Tools, such as irons and glue guns, produce a lot of heat. Never touch the hot metal parts. Use them under adult supervision and on a suitable surface, protecting it if necessary. Never leave hot tools unattended and be careful near combustible materials such as wood, textiles, or paper. Make sure there’s a fire extinguisher and a first aid kit (with items to treat burns) nearby. Always follow the manufacturer’s instructions for proper use. You may need to use gloves and safety goggles with glue guns.

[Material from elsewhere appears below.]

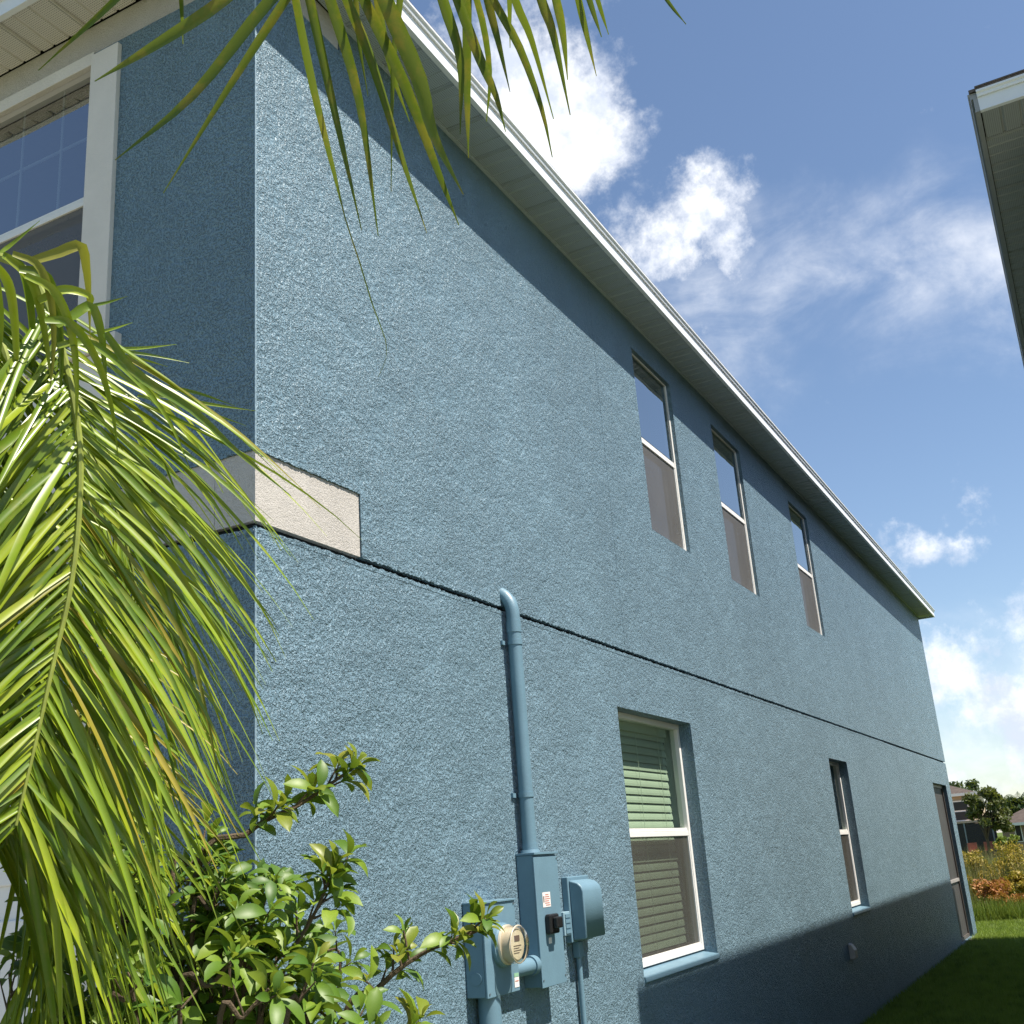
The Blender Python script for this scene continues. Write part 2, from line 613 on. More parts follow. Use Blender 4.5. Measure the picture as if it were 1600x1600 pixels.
LOWH = [(3.14, 4.42, 0.97, 2.435), (8.58, 9.44, 0.94, 2.41), (15.80, 17.35, 0.03, 2.39)]
UPH = [(4.10, 4.905, 3.735, 5.12), (5.94, 6.785, 3.737, 5.135), (8.56, 9.385, 3.75, 5.12)]
BAND = (2.797, 3.063)
FRZ = 5.185
J1, J2 = 3.366, 7.53
wall_obj('wall', wall_panel('x', 0, -0.2, 0.0, L, 0.0, GR0, LOWH), 'stucco', house)
# upper storey: three stucco panels divided by two control joints
pan = [(0.0, J1 - .0018, [(0.0, 0.632, 2.0, BAND[1]), (0.0, 0.578, FRZ, 6.0)]), (J1 + .0018, J2 - .0018, [UPH[0], UPH[1]]), (J2 + .0018, L, [UPH[2]])]
for (a, b, hs) in pan:
    hs2 = [(max(h[0], a), min(h[1], b), max(h[2], GR1), min(h[3], ZT)) for h in hs]
    wall_obj('wall', wall_panel('x', 0, -0.2, a, b, GR1, ZT, hs2), 'stucco', house)
# backing behind groove and joints; the groove's deep shadow is painted in near black
mb = MB().box((-0.19, 0.2, GR0 - .012), (-0.030, L - 0.02, GR1 + .012))
obj('floor_line_groove', mb, 'dark', house)  # groove shadow painted in near black along the front as well
for j in (J1, J2):
    obj('control_joint', MB().box((-0.19, j - .02, GR1 + .013), (-0.006, j + .02, ZT - .01)), 'stucco', house)
def ragged(y0, y1, zin, zout, step, amp, seed, x=.0012, axis='x', mat='stucco'):
    """thin ragged lip of stucco along an edge: from zin (on the wall) to zout, jittered"""
    r_ = random.Random(seed)
    mb = MB()
    n = int((y1 - y0) / step)
    vs = []
    for i in range(n + 1):
        y = y0 + (y1 - y0) * i / n
        j = zout + (zout - zin) / abs(zout - zin) * (r_.random() ** 2 * amp)
        jx = x + r_.uniform(-.0006, .0012)
        vs += [(x, y, zin), (jx, y, j), (-.012, y, j)] if axis == 'x' else [(y, -x, zin), (y, -jx, j), (y, .012, j)]
    fs = []
    for i in range(n):
        a = 3 * i
        fs += [(a, a + 3, a + 4, a + 1), (a + 1, a + 4, a + 5, a + 2)]
    mb.add(vs, fs)
    return obj('ragged_edge', mb, mat, house)


ragged(.632, 12.0, GR1 + .016, GR1, .012, .008, 1)
ragged(.0, 12.0, GR0 - .016, GR0, .012, .007, 2)
ragged(.0, .632, BAND[1] + .016, BAND[1], .008, .007, 3)
ragged(-.9, -.0, BAND[1] + .016, BAND[1], .008, .007, 4, axis='y')
ragged(-.9, -.0, GR0 - .016, GR0, .008, .007, 5, axis='y')
# front wall
fh_lo = [(-5.6, -0.72, 0.0, 2.15)]
wall_obj('wall', wall_panel('y', 0, 0.2, XW, -0.2, 0.0, GR0, fh_lo), 'stucco', house)
wall_obj('wall', wall_panel('y', 0, 0.2, XW, -0.2, BAND[1], FRZ, [(-1.94, -0.917, 3.735, 5.147)]), 'stucco', house)
# band and frieze: slightly set back from the stucco
sb = 0.006
mb = MB()
mb.box((-0.19, sb, BAND[0] + .001), (-sb, 0.628, BAND[1] - .004))
obj('corner_band', mb, 'trim_stucco', house)
mb = MB()
mb.box((XW, sb, BAND[0] + .001), (-0.192, 0.19, BAND[1] - .004))
obj('front_band', mb, 'trim_stucco', house)
mb = MB()
mb.box((-0.19, sb, FRZ + .004), (-sb, 0.574, ZT - .001))
obj('corner_frieze', mb, 'trim_stucco', house)
mb = MB()
mb.box((XW, sb, FRZ + .004), (-0.192, 0.19, ZT - .001))
obj('front_frieze', mb, 'trim_stucco', house)
mb = MB().box((XW, 0.03, GR0 - .012), (-0.03, 0.19, GR1 + .012))
obj('floor_line_groove', mb, 'dark', house)  # groove shadow painted in near black along the front as well
for (z0_, z1_) in ((0.0, GR0 - .004), (BAND[1] + .004, FRZ)):
    bx('corner_bead', (-.004, -.0022, z0_), (.0022, .004, z1_), 'bead', house, 0.0012)
# remaining shell
bx('wall', (XW - .2, 0, 0), (XW - .001, L, ZT - .002), 'stucco', house)
wall_obj('wall', wall_panel('y', L, L - .2, XW, -0.201, 0.0, ZT - .002, [(-6.0, -1.0, 0.03, 2.39)]), 'stucco', house)
bx('floor', (XW, 0.201, 2.55), (-0.201, L - .21, 2.75), 'interior', house)
bx('ceiling', (XW, 0.201, ZT - .1), (-0.201, L - .21, ZT - .02), 'interior', house)
bx('floor', (XW, 0.201, 0.0), (-0.201, L - .21, 0.02), 'concrete', house)
for yy in (2.2, 7.2, 12.5):
    bx('partition', (XW, yy, 0.021), (-0.202, yy + .1, 2.549), 'interior', house)
    bx('partition', (XW, yy, 2.751), (-0.202, yy + .1, ZT - .101), 'interior', house)
bx('partition', (-3.4, 0.3, 2.751), (-3.3, L - .3, ZT - .101), 'interior', house)
bx('partition', (-3.4, 2.4, 0.021), (-3.3, 12.4, 2.549), 'interior', house)
bx('floor_slab_edge', (-0.05, 15.78, -0.05), (0.035, 17.38, 0.028), 'concrete', house)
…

  • As a group, or in small groups, take a moment to discuss Remembrance. Ask everyone what it means to them and what they think it means to us as Scouts. For more information about Remembrance, see our Royal British Legion partner page.
  • You could add words or messages to the poppies to show a deeper understanding of Remembrance and Service.
  • You can use glue sticks to help stick down your tissue paper, but only use a very small amount.
  • You can have people work in pairs to make their poppies, so anyone who may need extra help can be supported.
  • You could have the tissue paper already ripped into small pieces for anyone who may struggle to rip the paper.

All Scout activities should be inclusive and accessible.

Why not make a wreath out of your poppies and take it to lay at a Remembrance Day parade? You could also make some poppies to sell in your local community to raise money for the Royal British Legion, too.